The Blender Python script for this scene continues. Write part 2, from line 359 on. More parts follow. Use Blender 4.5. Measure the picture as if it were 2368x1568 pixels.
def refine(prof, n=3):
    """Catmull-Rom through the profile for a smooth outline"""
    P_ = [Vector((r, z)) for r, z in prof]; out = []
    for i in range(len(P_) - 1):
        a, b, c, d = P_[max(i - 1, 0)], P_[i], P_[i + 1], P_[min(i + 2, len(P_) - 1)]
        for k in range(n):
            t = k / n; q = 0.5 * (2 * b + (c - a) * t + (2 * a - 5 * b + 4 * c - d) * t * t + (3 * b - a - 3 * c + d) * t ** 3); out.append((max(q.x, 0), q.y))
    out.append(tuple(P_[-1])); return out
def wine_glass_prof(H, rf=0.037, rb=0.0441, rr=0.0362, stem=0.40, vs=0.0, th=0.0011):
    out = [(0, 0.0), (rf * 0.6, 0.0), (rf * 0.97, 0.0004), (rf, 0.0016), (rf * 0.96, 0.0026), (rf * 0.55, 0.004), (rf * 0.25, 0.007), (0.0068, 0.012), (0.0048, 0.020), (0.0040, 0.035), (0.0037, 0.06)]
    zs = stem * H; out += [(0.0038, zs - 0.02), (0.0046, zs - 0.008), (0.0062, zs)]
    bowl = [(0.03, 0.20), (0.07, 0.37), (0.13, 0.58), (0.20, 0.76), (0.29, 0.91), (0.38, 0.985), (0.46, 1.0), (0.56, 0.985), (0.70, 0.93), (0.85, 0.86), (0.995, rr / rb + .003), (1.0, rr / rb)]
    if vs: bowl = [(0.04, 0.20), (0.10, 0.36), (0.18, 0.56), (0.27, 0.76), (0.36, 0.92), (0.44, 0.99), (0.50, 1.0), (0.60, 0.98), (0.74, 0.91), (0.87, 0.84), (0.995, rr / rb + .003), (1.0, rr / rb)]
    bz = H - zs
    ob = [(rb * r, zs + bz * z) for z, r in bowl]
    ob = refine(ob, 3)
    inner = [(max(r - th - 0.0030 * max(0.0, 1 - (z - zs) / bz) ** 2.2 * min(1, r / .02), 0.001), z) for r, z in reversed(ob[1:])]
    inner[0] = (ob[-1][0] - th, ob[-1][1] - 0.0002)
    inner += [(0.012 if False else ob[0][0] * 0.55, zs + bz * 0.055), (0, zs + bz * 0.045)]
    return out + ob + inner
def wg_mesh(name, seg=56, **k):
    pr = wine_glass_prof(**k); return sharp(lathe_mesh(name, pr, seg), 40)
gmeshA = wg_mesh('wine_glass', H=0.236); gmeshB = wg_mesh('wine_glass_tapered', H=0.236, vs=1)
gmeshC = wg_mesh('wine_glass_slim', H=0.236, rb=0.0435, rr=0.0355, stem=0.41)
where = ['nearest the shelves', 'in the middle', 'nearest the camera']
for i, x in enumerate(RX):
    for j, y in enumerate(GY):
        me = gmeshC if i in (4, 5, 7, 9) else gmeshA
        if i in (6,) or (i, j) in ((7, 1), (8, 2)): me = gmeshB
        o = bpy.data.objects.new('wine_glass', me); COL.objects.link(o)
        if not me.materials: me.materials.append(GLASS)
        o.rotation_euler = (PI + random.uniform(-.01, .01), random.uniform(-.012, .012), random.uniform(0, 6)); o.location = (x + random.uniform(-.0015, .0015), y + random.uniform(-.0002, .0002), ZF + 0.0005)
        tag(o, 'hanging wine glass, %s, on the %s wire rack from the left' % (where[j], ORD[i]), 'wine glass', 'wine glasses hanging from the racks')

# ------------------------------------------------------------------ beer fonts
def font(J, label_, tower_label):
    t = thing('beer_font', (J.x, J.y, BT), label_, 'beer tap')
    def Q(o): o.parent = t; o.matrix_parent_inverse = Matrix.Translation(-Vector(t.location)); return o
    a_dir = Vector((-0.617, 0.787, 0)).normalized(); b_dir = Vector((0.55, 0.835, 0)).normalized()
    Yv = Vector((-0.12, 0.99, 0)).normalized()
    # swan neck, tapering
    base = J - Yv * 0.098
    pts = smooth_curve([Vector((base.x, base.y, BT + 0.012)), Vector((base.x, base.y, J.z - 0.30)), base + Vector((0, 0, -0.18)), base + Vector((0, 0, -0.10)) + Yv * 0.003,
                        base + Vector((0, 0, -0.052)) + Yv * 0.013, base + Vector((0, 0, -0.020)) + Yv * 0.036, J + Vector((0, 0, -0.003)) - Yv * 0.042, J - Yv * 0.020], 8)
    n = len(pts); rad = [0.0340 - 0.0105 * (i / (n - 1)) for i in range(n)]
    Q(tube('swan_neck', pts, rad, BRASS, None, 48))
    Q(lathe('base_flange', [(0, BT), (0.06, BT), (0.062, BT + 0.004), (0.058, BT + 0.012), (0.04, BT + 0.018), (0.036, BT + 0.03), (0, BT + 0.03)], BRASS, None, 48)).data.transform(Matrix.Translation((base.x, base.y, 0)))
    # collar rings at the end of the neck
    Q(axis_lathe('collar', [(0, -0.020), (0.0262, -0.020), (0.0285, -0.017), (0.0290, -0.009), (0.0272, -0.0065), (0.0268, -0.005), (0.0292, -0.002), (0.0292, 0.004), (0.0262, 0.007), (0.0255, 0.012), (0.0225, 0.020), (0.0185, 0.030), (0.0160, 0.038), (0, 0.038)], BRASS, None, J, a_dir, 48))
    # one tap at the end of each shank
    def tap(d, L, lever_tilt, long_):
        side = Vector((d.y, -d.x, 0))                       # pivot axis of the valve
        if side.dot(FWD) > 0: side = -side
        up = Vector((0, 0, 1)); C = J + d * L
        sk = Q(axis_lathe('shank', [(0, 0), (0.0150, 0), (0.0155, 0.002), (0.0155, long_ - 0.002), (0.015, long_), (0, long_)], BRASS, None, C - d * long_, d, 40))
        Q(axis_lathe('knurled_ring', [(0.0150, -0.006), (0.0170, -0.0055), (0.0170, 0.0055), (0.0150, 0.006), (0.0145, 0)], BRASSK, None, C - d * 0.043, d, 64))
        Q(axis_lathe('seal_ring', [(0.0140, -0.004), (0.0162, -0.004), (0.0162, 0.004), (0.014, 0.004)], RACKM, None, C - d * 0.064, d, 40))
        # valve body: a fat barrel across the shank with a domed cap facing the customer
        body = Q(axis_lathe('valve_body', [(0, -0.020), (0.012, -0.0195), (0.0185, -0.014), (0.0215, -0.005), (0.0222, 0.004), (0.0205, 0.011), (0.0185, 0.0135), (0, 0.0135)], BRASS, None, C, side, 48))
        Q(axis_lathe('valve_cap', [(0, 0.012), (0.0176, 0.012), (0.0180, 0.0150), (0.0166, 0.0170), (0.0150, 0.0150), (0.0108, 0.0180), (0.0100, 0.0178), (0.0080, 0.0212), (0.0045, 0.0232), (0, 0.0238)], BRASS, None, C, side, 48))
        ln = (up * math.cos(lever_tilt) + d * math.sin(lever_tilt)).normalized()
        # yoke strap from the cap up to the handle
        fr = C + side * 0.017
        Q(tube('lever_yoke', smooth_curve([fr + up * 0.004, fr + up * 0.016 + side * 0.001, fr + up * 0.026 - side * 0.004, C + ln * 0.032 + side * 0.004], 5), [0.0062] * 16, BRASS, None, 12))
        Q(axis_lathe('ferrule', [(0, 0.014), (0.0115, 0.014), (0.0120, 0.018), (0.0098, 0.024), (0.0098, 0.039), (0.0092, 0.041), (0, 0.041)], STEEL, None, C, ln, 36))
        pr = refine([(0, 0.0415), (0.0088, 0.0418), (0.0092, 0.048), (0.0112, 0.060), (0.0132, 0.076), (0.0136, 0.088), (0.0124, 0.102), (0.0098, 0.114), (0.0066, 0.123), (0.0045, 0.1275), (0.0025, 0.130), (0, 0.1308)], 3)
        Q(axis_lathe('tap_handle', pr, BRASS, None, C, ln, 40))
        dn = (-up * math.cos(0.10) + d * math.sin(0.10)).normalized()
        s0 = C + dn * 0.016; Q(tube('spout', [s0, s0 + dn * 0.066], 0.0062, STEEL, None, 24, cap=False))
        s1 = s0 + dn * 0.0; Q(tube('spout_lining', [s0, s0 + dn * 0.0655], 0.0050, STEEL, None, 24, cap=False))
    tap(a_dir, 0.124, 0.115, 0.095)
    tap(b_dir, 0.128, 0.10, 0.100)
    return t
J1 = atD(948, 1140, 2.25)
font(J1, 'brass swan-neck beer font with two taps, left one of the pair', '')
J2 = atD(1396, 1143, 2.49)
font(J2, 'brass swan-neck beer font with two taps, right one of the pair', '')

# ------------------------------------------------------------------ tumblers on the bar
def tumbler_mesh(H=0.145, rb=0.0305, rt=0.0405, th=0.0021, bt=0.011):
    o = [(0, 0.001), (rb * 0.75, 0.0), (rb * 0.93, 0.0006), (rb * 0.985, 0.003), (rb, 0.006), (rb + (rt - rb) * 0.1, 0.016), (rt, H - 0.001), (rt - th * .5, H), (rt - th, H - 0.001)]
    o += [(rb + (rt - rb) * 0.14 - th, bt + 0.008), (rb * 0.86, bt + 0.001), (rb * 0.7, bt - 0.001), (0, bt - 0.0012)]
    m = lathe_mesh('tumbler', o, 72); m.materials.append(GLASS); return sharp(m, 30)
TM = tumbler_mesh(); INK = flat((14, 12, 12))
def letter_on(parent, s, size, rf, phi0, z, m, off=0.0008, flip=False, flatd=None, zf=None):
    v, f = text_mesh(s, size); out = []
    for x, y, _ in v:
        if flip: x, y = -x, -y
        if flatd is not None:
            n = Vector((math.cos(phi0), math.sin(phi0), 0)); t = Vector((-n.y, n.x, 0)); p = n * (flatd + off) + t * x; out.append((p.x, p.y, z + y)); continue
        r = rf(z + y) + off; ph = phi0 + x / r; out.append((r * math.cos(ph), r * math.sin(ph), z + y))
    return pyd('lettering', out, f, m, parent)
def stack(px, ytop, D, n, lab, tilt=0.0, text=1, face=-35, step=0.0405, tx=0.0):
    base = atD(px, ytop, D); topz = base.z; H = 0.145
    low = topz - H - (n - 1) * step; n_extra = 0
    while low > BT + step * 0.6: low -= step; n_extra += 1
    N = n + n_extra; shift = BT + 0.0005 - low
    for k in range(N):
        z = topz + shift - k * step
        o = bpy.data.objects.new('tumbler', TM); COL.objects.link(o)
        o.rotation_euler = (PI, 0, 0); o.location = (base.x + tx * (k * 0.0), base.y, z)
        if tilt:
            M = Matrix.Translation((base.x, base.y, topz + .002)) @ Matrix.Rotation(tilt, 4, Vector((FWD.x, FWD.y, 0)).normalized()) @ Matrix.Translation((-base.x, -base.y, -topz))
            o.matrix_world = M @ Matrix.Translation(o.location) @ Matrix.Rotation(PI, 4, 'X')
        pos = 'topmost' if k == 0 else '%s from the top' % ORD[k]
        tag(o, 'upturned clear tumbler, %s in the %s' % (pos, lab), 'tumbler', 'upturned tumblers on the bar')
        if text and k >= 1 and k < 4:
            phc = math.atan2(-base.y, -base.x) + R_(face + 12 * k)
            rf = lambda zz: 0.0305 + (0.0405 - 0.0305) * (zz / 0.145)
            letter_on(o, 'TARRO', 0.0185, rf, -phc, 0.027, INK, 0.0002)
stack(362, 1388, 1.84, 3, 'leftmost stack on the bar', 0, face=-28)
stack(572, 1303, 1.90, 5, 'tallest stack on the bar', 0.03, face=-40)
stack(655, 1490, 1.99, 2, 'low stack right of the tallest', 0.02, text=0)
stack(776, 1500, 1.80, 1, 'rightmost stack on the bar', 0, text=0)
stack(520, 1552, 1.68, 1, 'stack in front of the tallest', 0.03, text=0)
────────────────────
GIVEN TASK -
Tally the lines in this data that hold the word "from" and state only the count.

EXERCISE RESPONSE -
4